▶ **Given exercise**: Can you quote, word for word, every line from the first line of the records below through the line containing "from mathutils import", and nothing else?

::::::::::

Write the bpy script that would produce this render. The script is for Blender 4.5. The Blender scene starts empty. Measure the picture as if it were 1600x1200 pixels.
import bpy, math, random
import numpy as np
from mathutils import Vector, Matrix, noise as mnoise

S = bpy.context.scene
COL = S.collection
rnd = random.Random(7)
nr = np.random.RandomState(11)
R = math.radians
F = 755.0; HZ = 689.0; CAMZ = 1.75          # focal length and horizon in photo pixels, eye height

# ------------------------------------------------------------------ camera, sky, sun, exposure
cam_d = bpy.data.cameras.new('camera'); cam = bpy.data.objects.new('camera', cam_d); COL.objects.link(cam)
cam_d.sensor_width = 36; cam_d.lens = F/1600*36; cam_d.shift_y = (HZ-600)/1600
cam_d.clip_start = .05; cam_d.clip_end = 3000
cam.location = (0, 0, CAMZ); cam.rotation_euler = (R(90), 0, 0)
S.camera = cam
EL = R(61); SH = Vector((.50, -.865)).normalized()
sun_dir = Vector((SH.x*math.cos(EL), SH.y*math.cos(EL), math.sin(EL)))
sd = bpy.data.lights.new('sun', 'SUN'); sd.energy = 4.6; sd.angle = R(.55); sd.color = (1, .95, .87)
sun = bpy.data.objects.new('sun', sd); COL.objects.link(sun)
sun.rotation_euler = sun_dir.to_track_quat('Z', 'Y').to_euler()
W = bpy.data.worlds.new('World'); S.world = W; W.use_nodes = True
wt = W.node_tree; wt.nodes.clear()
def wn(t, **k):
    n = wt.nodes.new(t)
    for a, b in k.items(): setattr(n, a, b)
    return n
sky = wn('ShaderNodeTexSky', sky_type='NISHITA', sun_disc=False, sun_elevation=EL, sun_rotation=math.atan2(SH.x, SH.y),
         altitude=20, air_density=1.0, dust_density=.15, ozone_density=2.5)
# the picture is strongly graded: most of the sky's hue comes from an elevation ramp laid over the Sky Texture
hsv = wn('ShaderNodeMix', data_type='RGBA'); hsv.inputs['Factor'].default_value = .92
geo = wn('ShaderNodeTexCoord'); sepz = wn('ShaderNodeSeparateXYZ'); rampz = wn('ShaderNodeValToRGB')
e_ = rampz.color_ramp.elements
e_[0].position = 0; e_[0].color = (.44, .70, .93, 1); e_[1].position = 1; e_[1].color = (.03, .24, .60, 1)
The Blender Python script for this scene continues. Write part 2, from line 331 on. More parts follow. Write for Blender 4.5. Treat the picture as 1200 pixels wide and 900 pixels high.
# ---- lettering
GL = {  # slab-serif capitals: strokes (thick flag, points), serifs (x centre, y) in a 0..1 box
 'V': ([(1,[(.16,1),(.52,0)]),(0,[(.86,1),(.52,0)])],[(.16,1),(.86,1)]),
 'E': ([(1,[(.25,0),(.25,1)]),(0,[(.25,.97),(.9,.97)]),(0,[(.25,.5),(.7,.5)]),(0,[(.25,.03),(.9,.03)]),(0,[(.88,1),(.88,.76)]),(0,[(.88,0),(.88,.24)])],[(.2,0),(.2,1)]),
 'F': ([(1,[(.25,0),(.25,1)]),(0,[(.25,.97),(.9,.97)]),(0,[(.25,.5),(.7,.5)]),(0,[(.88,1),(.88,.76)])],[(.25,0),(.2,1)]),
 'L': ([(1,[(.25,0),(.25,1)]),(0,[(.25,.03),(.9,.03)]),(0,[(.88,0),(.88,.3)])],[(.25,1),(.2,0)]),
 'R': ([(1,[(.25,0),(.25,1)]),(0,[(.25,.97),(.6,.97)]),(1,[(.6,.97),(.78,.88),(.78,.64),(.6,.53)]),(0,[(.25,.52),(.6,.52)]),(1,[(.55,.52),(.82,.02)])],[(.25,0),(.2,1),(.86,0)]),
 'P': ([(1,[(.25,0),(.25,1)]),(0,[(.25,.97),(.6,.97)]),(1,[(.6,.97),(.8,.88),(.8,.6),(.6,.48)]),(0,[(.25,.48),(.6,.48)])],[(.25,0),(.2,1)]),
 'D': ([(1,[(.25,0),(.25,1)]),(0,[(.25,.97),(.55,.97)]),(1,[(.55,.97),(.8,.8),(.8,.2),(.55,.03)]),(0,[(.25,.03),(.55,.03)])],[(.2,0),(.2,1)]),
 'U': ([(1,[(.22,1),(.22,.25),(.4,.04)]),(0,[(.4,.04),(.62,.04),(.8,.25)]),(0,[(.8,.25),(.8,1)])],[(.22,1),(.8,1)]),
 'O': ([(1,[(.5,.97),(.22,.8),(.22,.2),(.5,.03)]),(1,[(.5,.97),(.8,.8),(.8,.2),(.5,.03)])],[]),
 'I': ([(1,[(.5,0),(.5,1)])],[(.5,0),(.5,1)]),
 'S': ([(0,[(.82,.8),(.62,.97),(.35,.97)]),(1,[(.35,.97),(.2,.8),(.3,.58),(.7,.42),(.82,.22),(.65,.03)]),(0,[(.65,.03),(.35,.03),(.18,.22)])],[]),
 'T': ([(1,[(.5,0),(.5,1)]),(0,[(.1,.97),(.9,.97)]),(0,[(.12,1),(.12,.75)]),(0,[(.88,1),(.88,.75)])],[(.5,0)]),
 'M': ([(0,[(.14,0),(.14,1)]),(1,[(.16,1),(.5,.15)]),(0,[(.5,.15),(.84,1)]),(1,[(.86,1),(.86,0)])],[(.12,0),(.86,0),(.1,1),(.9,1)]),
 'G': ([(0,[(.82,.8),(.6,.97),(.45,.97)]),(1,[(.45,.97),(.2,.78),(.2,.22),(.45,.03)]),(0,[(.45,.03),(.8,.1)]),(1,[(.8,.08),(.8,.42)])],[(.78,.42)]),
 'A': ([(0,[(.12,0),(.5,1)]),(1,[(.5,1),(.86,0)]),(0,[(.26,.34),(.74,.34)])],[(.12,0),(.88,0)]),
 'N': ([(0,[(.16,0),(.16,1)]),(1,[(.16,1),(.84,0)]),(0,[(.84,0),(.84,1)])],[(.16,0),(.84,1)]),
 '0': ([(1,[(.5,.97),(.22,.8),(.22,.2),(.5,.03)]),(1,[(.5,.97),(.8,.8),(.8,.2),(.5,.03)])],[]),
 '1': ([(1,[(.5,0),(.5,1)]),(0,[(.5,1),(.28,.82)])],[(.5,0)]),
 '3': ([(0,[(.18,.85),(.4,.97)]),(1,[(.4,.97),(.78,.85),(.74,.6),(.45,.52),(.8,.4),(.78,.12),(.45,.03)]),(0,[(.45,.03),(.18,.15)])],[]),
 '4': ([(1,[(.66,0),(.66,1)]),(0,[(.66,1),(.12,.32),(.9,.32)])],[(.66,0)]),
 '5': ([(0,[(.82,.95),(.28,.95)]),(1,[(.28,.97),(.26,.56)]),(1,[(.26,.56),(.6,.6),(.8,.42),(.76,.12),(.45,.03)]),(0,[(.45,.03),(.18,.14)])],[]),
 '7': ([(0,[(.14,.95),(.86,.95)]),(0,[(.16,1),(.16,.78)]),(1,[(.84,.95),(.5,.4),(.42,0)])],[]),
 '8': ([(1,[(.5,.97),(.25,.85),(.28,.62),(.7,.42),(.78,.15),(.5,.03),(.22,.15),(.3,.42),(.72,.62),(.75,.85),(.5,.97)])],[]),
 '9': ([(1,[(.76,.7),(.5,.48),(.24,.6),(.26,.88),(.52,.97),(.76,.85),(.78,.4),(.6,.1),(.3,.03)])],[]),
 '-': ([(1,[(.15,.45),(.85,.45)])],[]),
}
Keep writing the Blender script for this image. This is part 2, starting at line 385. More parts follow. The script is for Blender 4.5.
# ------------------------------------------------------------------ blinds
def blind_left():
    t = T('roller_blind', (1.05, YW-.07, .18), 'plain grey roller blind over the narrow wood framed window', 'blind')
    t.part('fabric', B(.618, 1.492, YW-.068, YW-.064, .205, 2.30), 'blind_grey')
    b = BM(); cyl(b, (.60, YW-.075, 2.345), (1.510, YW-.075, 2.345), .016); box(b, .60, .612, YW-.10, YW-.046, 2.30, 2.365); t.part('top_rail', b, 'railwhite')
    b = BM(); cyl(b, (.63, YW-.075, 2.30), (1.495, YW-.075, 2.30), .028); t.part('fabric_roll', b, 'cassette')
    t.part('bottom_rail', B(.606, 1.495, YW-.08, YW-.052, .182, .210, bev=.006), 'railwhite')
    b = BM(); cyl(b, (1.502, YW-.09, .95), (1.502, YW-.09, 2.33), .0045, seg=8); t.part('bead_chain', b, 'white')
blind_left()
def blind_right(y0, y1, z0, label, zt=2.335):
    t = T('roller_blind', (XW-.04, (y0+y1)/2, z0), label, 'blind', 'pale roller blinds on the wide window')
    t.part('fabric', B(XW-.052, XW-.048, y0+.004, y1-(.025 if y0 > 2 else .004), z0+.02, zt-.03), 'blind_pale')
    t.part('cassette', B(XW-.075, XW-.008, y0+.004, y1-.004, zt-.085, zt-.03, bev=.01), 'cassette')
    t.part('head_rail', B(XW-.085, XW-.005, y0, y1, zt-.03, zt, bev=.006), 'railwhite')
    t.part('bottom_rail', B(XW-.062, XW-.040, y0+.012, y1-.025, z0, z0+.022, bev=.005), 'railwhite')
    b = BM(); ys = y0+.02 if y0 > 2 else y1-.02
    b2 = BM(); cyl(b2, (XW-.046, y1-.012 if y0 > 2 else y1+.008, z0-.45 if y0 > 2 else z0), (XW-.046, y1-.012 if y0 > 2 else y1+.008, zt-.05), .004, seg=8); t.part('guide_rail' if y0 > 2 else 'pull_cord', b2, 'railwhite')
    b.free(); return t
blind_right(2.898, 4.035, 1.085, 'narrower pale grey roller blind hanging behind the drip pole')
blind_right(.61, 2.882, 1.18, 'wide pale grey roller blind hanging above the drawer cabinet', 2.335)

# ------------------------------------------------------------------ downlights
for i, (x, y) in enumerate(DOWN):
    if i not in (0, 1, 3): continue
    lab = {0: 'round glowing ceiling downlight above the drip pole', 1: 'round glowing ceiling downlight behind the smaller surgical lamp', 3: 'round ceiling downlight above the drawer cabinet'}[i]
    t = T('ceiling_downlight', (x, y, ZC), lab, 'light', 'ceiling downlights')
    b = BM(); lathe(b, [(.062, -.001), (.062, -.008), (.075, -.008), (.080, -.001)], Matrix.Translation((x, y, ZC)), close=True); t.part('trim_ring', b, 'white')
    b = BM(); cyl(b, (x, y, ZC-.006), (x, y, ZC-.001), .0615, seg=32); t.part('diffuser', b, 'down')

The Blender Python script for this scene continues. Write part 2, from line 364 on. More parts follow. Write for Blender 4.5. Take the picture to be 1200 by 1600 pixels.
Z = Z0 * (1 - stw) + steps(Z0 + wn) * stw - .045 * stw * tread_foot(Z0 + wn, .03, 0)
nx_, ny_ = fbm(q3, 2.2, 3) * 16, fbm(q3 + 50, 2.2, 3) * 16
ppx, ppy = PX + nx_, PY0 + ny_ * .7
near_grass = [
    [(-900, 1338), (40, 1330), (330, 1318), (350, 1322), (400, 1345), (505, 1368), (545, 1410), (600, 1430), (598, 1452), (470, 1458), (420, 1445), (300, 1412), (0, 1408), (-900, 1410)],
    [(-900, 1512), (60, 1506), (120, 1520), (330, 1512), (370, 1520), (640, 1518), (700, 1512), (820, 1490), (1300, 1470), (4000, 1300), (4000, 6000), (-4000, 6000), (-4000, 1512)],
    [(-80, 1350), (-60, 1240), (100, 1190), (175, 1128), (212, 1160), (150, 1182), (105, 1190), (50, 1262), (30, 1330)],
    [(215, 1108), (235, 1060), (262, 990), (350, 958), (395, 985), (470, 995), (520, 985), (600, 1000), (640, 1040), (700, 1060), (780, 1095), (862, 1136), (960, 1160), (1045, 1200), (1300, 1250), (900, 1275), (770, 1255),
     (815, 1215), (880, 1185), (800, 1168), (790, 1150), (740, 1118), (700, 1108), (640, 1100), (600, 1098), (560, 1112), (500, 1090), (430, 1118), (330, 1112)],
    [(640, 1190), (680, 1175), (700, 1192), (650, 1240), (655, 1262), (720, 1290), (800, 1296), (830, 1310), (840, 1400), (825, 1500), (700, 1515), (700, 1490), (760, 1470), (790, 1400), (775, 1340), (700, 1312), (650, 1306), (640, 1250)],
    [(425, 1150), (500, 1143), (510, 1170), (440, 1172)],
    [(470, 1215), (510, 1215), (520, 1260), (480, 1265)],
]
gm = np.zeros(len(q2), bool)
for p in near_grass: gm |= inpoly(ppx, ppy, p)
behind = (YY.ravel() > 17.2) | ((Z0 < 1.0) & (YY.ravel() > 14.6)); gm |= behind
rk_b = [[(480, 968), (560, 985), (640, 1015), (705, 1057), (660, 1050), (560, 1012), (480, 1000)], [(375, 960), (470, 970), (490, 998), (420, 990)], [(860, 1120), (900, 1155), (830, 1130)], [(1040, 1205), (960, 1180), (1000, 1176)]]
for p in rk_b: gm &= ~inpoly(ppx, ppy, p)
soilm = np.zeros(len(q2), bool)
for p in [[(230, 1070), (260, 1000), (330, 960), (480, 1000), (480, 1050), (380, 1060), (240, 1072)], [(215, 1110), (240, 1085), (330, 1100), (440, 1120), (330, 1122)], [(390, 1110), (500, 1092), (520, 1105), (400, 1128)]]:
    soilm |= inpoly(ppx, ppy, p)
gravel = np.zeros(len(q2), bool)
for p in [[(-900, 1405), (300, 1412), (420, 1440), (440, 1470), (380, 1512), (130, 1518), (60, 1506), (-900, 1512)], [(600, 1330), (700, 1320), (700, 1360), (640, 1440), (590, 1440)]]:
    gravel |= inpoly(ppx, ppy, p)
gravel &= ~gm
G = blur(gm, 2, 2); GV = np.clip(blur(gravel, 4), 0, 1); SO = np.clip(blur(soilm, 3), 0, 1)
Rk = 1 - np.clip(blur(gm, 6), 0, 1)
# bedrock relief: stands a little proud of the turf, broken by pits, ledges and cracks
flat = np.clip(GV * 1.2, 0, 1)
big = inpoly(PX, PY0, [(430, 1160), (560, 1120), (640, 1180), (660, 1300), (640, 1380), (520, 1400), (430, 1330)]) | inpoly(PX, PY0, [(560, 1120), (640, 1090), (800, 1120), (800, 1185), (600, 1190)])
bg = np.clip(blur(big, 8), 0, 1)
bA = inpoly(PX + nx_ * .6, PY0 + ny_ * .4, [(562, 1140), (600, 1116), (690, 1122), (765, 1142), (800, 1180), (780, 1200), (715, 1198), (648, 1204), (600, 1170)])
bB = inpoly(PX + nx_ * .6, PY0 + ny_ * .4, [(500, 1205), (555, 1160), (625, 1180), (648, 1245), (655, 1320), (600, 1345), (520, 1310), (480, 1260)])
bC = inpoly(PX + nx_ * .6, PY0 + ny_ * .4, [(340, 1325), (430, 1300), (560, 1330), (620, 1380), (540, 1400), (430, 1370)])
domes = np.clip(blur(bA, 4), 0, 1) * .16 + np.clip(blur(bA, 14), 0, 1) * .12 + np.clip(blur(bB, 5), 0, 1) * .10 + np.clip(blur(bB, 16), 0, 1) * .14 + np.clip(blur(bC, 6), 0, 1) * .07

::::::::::

▶ **Written answer**:
Write the bpy script that would produce this render. The script is for Blender 4.5. The Blender scene starts empty. Measure the picture as if it were 1600x1200 pixels.
import bpy, math, random
import numpy as np
from mathutils import Vector, Matrix, noise as mnoise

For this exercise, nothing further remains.